Analysis: The shortage of finished goods was noticed during physical verification and the assessee failed to establish any acceptable basis for treating it as storage loss, evaporation loss, or other permissible shortage. The explanation that the shortage was only a very small percentage of production did not displace the liability arising from unexplained shortage of manufactured finished goods.
Conclusion: Duty demand on shortage of finished goods was upheld against the assessee.
Issue (ii): Whether Cenvat credit was wrongly availed on inputs allegedly short received, where the difference was claimed to be attributable to weighment variation within tolerance limits.
Analysis: The evidence showed that the supplier had accepted part of the shortage and compensated the assessee, and the remaining difference was small when viewed against the total quantity purchased over the relevant period. The Tribunal applied the principle that weighment differences and minor variations within tolerance limits, where there is no diversion or clandestine removal and the entire consignment is otherwise received for use, cannot by themselves justify denial of credit.
Conclusion: The demand of Cenvat credit on the alleged short receipt of inputs was set aside in favour of the assessee.
Issue (iii): Whether duty was payable on waste yarn cleared by alleged undervaluation on the basis of a private notebook and whether the demand had to be restricted after giving cum-duty benefit.
Analysis: The private notebook and the correlated entries showed excess amounts received over invoice values, establishing undervaluation to that extent.
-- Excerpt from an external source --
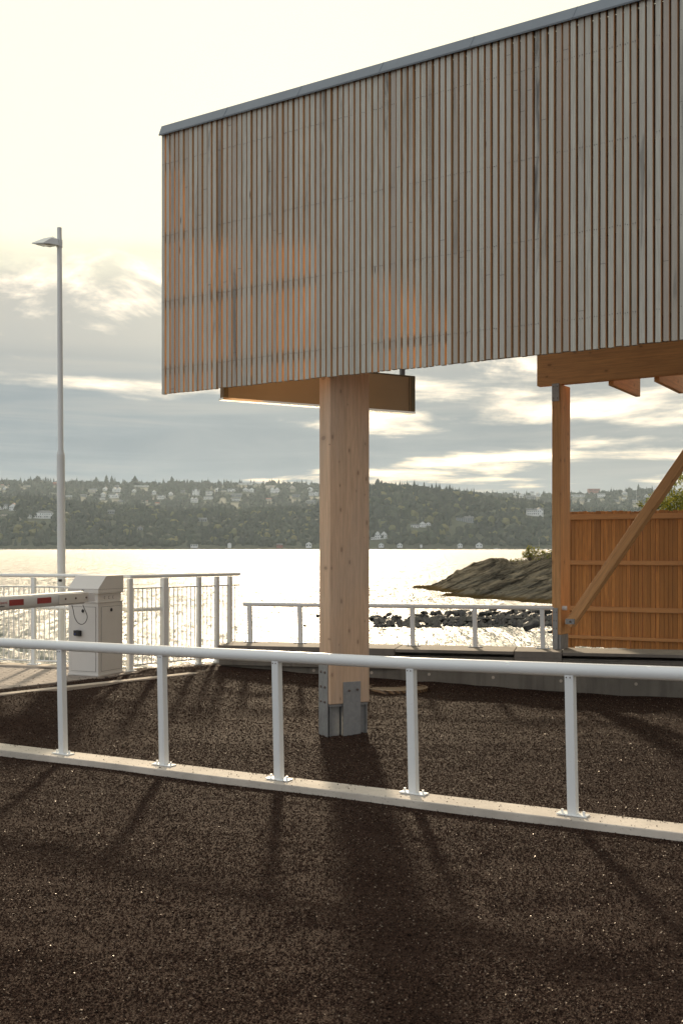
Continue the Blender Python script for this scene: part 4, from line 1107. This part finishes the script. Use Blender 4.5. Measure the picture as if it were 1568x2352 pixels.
# houses: (px, py of the base centre, width px, wall height px, label, wall, roof, kind, layer)
GU = 'houses on the far hillside'
H = [
 (6, 1171, 26, 9, 'white house with a dark roof at the left edge of the far hillside', 'hwhite', 'rgrey', 'gable_side', 'A'),
 (31, 1174, 19, 11, 'white gabled house with a red roof, left of the lamp post across the water', 'hwhite', 'rred', 'gable_front', 'A'),
 (99, 1190, 44, 12, 'big white villa with a grey hipped roof behind the flagpole across the water', 'hwhite', 'rgrey', 'hip', 'A'),
 (68, 1189, 9, 6, 'small white shed just left of the big hipped villa', 'hwhite', 'rgrey', 'gable_side', 'A'),
 (44, 1196, 8, 5, 'tiny pale hut among trees below the red-roofed white house', 'hcream', 'rgrey', 'gable_front', 'A'),
 (10, 1185, 15, 4, 'long low pale garage at the left edge below the white house', 'hcream', 'rgrey', 'flat', 'A'),
 (255, 1180, 16, 6, 'dull grey house half hidden in the forest right of the lamp post', 'hgrey', 'rgrey', 'gable_side', 'A'),
 (322, 1218, 12, 5, 'small grey cabin low in the forest left of the tall pillar', 'hgrey', 'rgrey', 'gable_front', 'A'),
 (465, 1198, 20, 6, 'grey tumbledown house deep in the forest halfway up the slope', 'hgrey', 'rgrey', 'gable_side', 'A'),
 (446, 1256, 16, 6, 'white boathouse with a flat canopy at the far waterline', 'hwhite', 'rgrey', 'flat', 'S'),
 (527, 1256, 8, 7, 'narrow white boathouse at the waterline, next right of the canopied one', 'hwhite', 'rgrey', 'gable_front', 'S'),
 (642, 1256, 14, 5, 'small red boathouse at the far waterline above the sun glare', 'hred', 'rgrey', 'gable_side', 'S'),
 (709, 1256, 13, 7, 'white boathouse at the waterline just left of the pillar', 'hwhite', 'rgrey', 'gable_front', 'S'),
 (874, 1238, 28, 11, 'white villa with two front gables just right of the pillar', 'hwhite', 'rgrey', 'double', 'A'),
 (856, 1239, 9, 5, 'low white annex on the left of the twin-gabled villa', 'hwhite', 'rgrey', 'gable_side', 'A'),
 (875, 1256, 12, 5, 'white boathouse under the twin-gabled villa', 'hwhite', 'rgrey', 'gable_front', 'S'),
 (918, 1256, 12, 5, 'white boathouse second to the right of the pillar', 'hwhite', 'rgrey', 'gable_front', 'S'),
 (967, 1256, 5, 4, 'tiny white hut at the waterline between the two pairs of boathouses', 'hwhite', 'rgrey', 'gable_front', 'S'),
 (1056, 1256, 11, 5, 'white boathouse, left one of the pair near the rock headland', 'hwhite', 'rgrey', 'gable_front', 'S'),
 (1100, 1256, 15, 5, 'wider white boathouse, right one of the pair near the rock headland', 'hwhite', 'rgrey', 'gable_front', 'S'),
 (952, 1213, 18, 6, 'white house with a large grey roof, left of a gabled neighbour on the wooded slope', 'hwhite', 'rgrey', 'gable_side', 'A'),
 (970, 1211, 15, 8, 'white front-gabled house in the middle of the wooded slope', 'hwhite', 'rgrey', 'gable_front', 'A'),
 (983, 1208, 11, 5, 'small white gabled house on the right of the slope trio', 'hwhite', 'rgrey', 'gable_front', 'A'),
 (1068, 1199, 40, 9, 'wide grey house with a broad roof and centre gable on the wooded slope', 'hgrey', 'rgrey', 'cross', 'A'),
 (1228, 1183, 38, 11, 'large white villa with a gabled wing left of the orange post', 'hwhite', 'rgrey', 'cross', 'A'),
 (1182, 1140, 11, 5, 'white gabled house, leftmost of the ridge cluster near the orange post', 'hwhite', 'rgrey', 'gable_front', 'B'),
 (1197, 1143, 10, 6, 'white gabled house, second of the ridge cluster near the orange post', 'hwhite', 'rgrey', 'gable_front', 'B'),
 (1219, 1145, 22, 5, 'long dark-roofed block on the ridge near the orange post', 'hgrey', 'rgrey', 'gable_side', 'B'),
 (1235, 1140, 9, 6, 'white gabled house, rightmost of the ridge cluster near the orange post', 'hwhite', 'rgrey', 'gable_front', 'B'),
 (1222, 1135, 8, 4, 'small white house on top of the ridge cluster', 'hwhite', 'rgrey', 'gable_side', 'B'),
 (1328, 1142, 30, 6, 'long white flat building on the ridge just right of the orange post', 'hwhite', 'rgrey', 'flat', 'B'),
 (1380, 1143, 18, 9, 'square white block on the ridge left of the brace', 'hwhite', 'rgrey', 'flat', 'B'),
 (1364, 1129, 26, 6, 'long red-brick building on the skyline right of the orange post', 'hred', 'rred', 'flat', 'B'),
 (1351, 1151, 9, 4, 'small white house under the square white block', 'hwhite', 'rgrey', 'gable_side', 'B'),
 (1318, 1150, 11, 4, 'low pale house under the long white building, left one', 'hcream', 'rgrey', 'gable_side', 'B'),
 (1336, 1152, 10, 4, 'low pale house under the long white building, right one', 'hcream', 'rgrey', 'gable_side', 'B'),
 (1434, 1138, 12, 6, 'tall white gabled house near the ridge just left of the brace', 'hwhite', 'rgrey', 'gable_front', 'B'),
 (1433, 1147, 8, 4, 'small white house below the tall gabled one by the brace', 'hwhite', 'rgrey', 'gable_side', 'B'),
 (1460, 1155, 22, 5, 'pale long house behind the foot of the white flagpole on the right', 'hcream', 'rgrey', 'gable_side', 'B'),
 (1484, 1142, 9, 4, 'white house on the ridge touching the brace', 'hwhite', 'rgrey', 'gable_front', 'B'),
 (1415, 1153, 12, 4, 'grey house low on the ridge slope left of the brace', 'hgrey', 'rgrey', 'gable_side', 'B'),
 (1563, 1143, 8, 6, 'white house at the right edge above the tree', 'hwhite', 'rgrey', 'gable_front', 'B'),
]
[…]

However, the larger amount alleged on the basis of a purchase manager's letter was not proved by independent evidence, and the duty had to be worked out after granting cum-duty benefit on the amount actually found to have been collected in excess.
Conclusion: The undervaluation demand was sustained only to the extent of the recomputed figure of Rs. 48,876/- and the balance was set aside.
Issue (iv): Whether the penalties on the assessee and its officials required modification.
Analysis: Since only part of the duty demand survived, the penalties were recalibrated in proportion to the confirmed liability. The Tribunal maintained the assessee's penalty in relation to the sustained demands and reduced the personal penalties on the officials.
Conclusion: The penalties were modified, with the assessee's penalty maintained for the sustained demands and the personal penalties reduced.
Final Conclusion: The appeals succeeded in part: the input-credit demand was deleted, the finished-goods shortage demand was confirmed, the undervaluation demand was restricted to the amount actually proved, and the penalties were correspondingly modified.
Ratio Decidendi: Where no diversion or clandestine removal is shown, minor weighment differences within tolerance limits do not justify denial of input credit; but unexplained shortages of finished goods and excess consideration for cleared goods can sustain duty, subject to proper computation including cum-duty benefit.